## Short problem:
Scan the lines below for the string "Blender" and copy every one that has it.

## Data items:
** START **

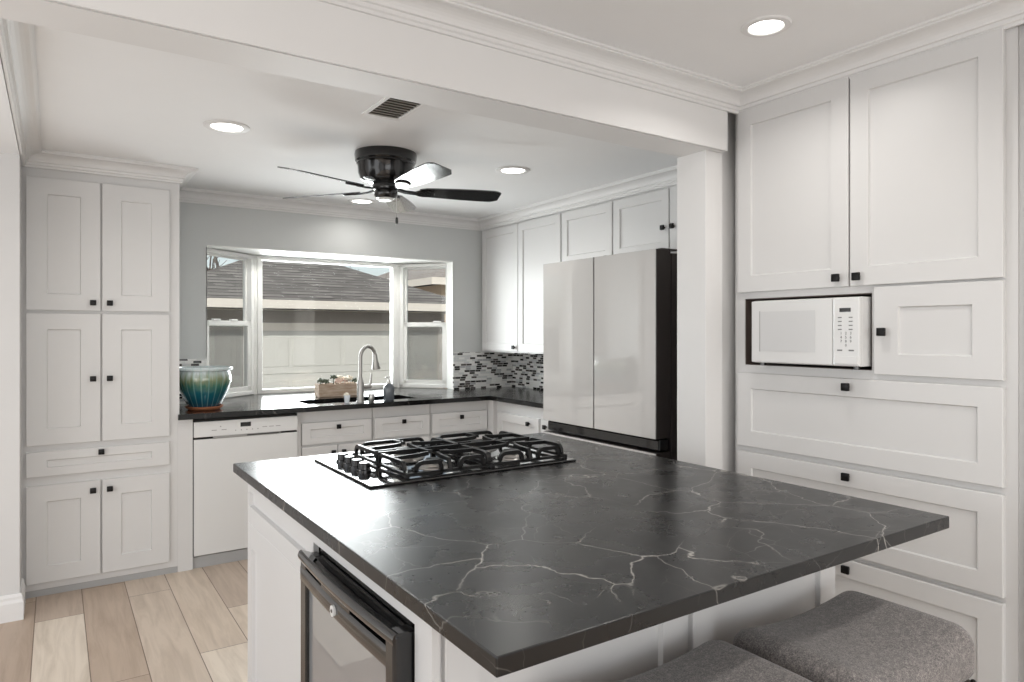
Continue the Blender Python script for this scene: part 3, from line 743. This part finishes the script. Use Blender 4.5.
# ------------------------------------------------------------------ gas cooktop on the island
t = thing('gas_cooktop', 'black glass gas cooktop with cast iron grates on the island', 'cooktop', (.787, 1.948, .911))
GW, GD = .795, .537
MB().box(0, 0, 0, GW, GD, .007, .003).build('glass_top', 'black_gloss', t)
for i in range(4):
    y = .225 + i * .068
    b = MB(); b.lathe([(0, 0), (.024, 0), (.024, .006), (.020, .008), (.019, .026), (.016, .029), (0, .029)], (.07, y, .007), 24); b.box(.066, y - .017, .0275, .074, y + .017, .0335, .002)
    b.build('control_knob', 'black_plastic', t, True)
gx = ((.142, .455), (.462, .775))
cy = (.165, .385)
for (x0, x1) in gx:
    mx = (x0 + x1) / 2
    for j, yy in enumerate(cy):
        r = .036 if j == 0 else .045
        bu = MB(); bu.lathe([(0, 0), (r + .022, 0), (r + .020, .004), (r + .004, .006), (r, .014), (r - .004, .016), (0, .016)], (mx, yy, .007), 28)
        bo = bu.build('burner', 'steel', t, True)
        MB().lathe([(0, .016), (r - .006, .016), (r - .002, .019), (r - .002, .024), (r - .008, .028), (0, .029)], (mx, yy, .007), 28).build('burner_cap', 'black_iron', bo, True)
    g = MB(); y0, y1, zt, wd, ht = .045, .505, .050, .011, .013
    zb = .016
    # low perimeter rail
    for a, c in (((x0, y0), (x1, y0)), ((x1, y0), (x1, y1)), ((x1, y1), (x0, y1)), ((x0, y1), (x0, y0))):
        g.bar([(a[0], a[1], zb), (c[0], c[1], zb)], wd, .010)
    for px_ in (x0, x1):
        for py_ in (y0, (y0 + y1) / 2, y1): g.box(px_ - .007, py_ - .007, .0068, px_ + .007, py_ + .007, zb + .004, .002)
    # raised staples along each edge
    def staple(p, q_):
        p, q_ = Vector(p), Vector(q_); d = (q_ - p); L_ = d.length; d.normalize(); r_ = .022; pts = []
        pts.append(p + Vector((0, 0, zb)))
        for k in range(5):
            a = PI / 2 * k / 4
            pts.append(p + d * (r_ - r_ * math.cos(a)) + Vector((0, 0, zt - r_ + r_ * math.sin(a))))
        for k in range(5):
            a = PI / 2 * k / 4
            pts.append(q_ - d * (r_ - r_ * math.sin(a)) + Vector((0, 0, zt - r_ + r_ * math.cos(a))))
        pts.append(q_ + Vector((0, 0, zb)))
        g.bar(pts, wd, ht)
    staple((x0 + .03, y0, 0), (mx - .035, y0, 0)); staple((mx + .035, y0, 0), (x1 - .03, y0, 0))
    staple((x0 + .03, y1, 0), (x1 - .03, y1, 0))
    for px_ in (x0, x1):
        staple((px_, y0 + .02, 0), (px_, (y0 + y1) / 2 - .01, 0)); staple((px_, (y0 + y1) / 2 + .01, 0), (px_, y1 - .02, 0))
    g.bar([(x0, (y0 + y1) / 2, zt), (x1, (y0 + y1) / 2, zt)], wd, ht)
    # fingers reaching in over each burner, tips lifted
    for yy in cy:
        for dx, dy in ((1, 0), (-1, 0), (0, 1), (0, -1)):
            if dx: e = (x0 if dx < 0 else x1, yy)
            else: e = (mx, (y0 if yy < .25 else (y0 + y1) / 2) if dy < 0 else ((y0 + y1) / 2 if yy < .25 else y1))
            pts = [(e[0], e[1], zb if (dy and e[1] in (y0,)) else zt)]
            if pts[0][2] == zb: pts.append((e[0], e[1] + .012, zt))
            pts += [(mx + dx * .06, yy + dy * .05, zt + .002), (mx + dx * .022, yy + dy * .022, zt + .006)]
            g.bar(pts, wd, ht)
    g.build('grate', 'black_iron', t)

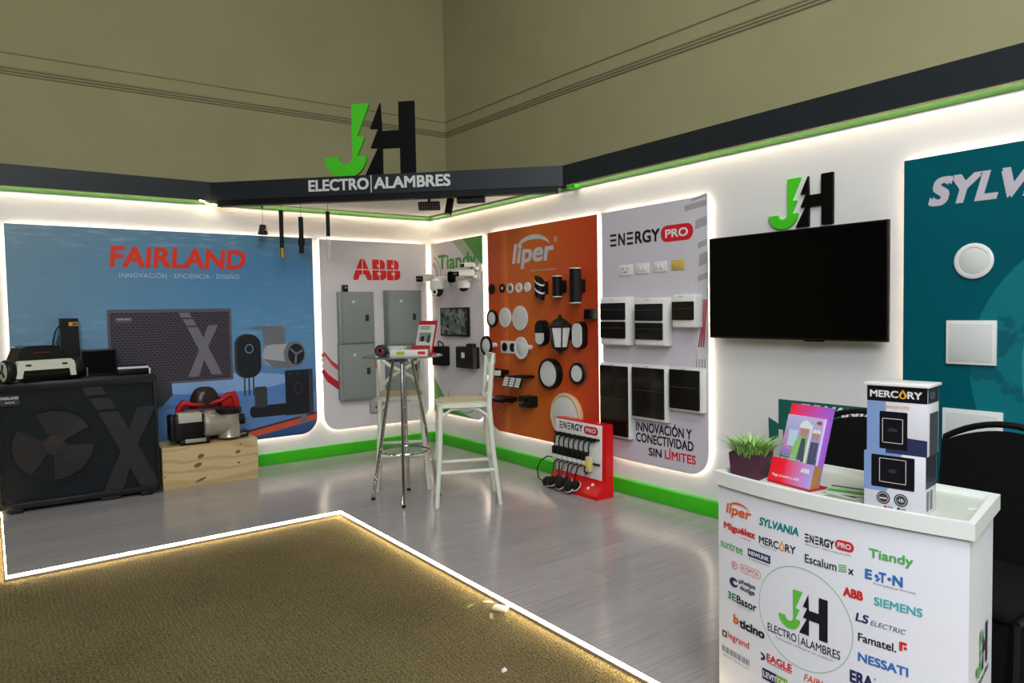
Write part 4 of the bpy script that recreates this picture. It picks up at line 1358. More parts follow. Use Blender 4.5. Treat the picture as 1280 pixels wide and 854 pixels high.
t = thing('power_supply_tower', 'dark upright box with a yellow label and cable standing behind the pool robot', 'device', (-3.318, -.088, .952), .05)
MB().prism([(-.062, 0), (.066, 0), (.060, .455), (-.062, .455)], -.03, .03, mat('dark_navy_plastic', '#0f1014', .4), smooth=False).build('body', t)
MB().b2(-.005, .058, -.032, -.03, .395, .425, mat('yellow_label', '#c9a63a', .5)).build('label_strip', t)
MB().b2(.02, .055, -.0328, -.0318, .40, .42, mat('red_label', '#8a3226', .5)).build('warning_mark', t)
MB().b2(-.067, -.055, -.025, .025, .05, .36, mat('dark_green_plastic', '#12352f', .4), .003).build('side_rail', t)
MB().tube([(-.06, 0, .40), (-.09, -.005, .36), (-.108, -.01, .29), (-.115, -.01, .18), (-.12, -.01, .03)], .006, black, 6).build('cable', t)
MB().tube([(-.06, 0, .33), (-.085, -.005, .27), (-.07, -.01, .22), (-.06, 0, .20)], .006, black, 6).build('cable', t)
t = thing('tablet_display', 'black tablet-like panel standing upright on the heat pump', 'display', (-3.135, -.20, .952), -.05)
T = Matrix.Rotation(-.12, 4, 'X')
MB().box((0, 0, .105), (.25, .014, .21), black, .004, T).build('body', t)
MB().b2(-.115, .115, -.0085, -.007, .015, .195, black_g, 0, T).build('screen', t)
MB().b2(-.06, .06, .0, .09, 0, .008, black, .002).build('stand', t)
MB().cyl((-.085, -.03, 0), (-.085, -.03, .07), .006, grey_m, n=10).build('stylus', t)
t = thing('control_tray', 'flat black box with white edge lying on the heat pump near its corner', 'device', (-2.905, -.20, .952), .0)
MB().box((0, 0, .026), (.23, .17, .05), black, .004).build('body', t)
mb = MB().b2(-.115, .118, -.0865, -.083, .046, .062, white)
mb.b2(.106, .118, -.0865, -.083, .0, .062, white)
mb.build('white_edge', t)['label'] = 'white edge strip'
MB().box((0, .03, .058), (.21, .10, .016), black, .003).build('lid', t)


# ------------------------------------------------------------------ plywood plinth, pump, red robot
def ply_mat():
    m = mat('pine_plywood', '#c9ab72', .6)
    nt, b = nodes_of(m)
    tc = nt.nodes.new('ShaderNodeTexCoord')
    mp = nt.nodes.new('ShaderNodeMapping'); mp.inputs['Scale'].default_value = (1.0, .3, 2.6)
    nt.links.new(tc.outputs['Object'], mp.inputs['Vector'])
    wv = nt.nodes.new('ShaderNodeTexWave'); wv.bands_direction = 'Z'
    wv.inputs['Scale'].default_value = 1.1; wv.inputs['Distortion'].default_value = 16; wv.inputs['Detail'].default_value = 3; wv.inputs['Detail Scale'].default_value = .8
    nt.links.new(mp.outputs['Vector'], wv.inputs['Vector'])
    r = nt.nodes.new('ShaderNodeValToRGB'); nt.links.new(wv.outputs['Fac'], r.inputs['Fac'])
    e = r.color_ramp.elements
    e[0].position = 0; e[0].color = (.50, .355, .165, 1); e[1].position = .35; e[1].color = (.61, .46, .235, 1)
    nt.links.new(r.outputs['Color'], b.inputs['Base Color'])
    return m


t = thing('plywood_plinth', 'low plywood box plinth carrying the pool pump', 'plinth', (-2.37, -.40, 0), -.03)
pm = ply_mat()
mb = MB().b2(-.375, .375, 0, .018, 0, .345, pm)
mb.b2(-.375, .375, .018, .36, .327, .345, pm)
mb.b2(-.375, -.357, .018, .36, 0, .327, pm)
mb.b2(.357, .375, .018, .36, 0, .327, pm)
mb.build('box_panel', t)
kn = mat('brown_knot', '#7d5a38', .6)
for x, z, a, b_ in ((-.085, .245, .027, .018), (-.11, .175, .032, .018), (.21, .245, .022, .014), (-.09, .05, .045, .010), (.235, .305, .009, .007), (.215, .15, .012, .008), (-.36, .11, .006, .006), (.36, .20, .006, .006)):
    MB().prism([(x + p * math.cos(.35) - q * math.sin(.35), z + p * math.sin(.35) + q * math.cos(.35)) for p, q in ell(0, 0, a, b_, 16)], -.0006, -.0006, kn).build('wood_knot', t)['label'] = 'dark wood knot'

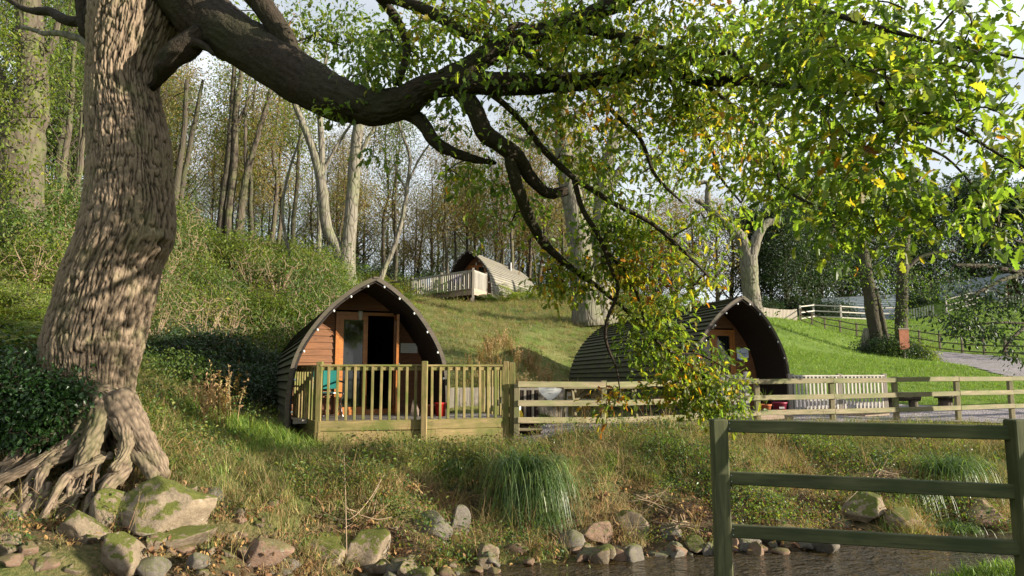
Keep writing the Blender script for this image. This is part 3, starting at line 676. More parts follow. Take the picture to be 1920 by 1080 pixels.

** END **

## Full response:
Continue the Blender Python script for this scene: part 3, from line 743. This part finishes the script. Use Blender 4.5.
Write part 4 of the bpy script that recreates this picture. It picks up at line 1358. More parts follow. Use Blender 4.5. Treat the picture as 1280 pixels wide and 854 pixels high.
Keep writing the Blender script for this image. This is part 3, starting at line 676. More parts follow. Take the picture to be 1920 by 1080 pixels.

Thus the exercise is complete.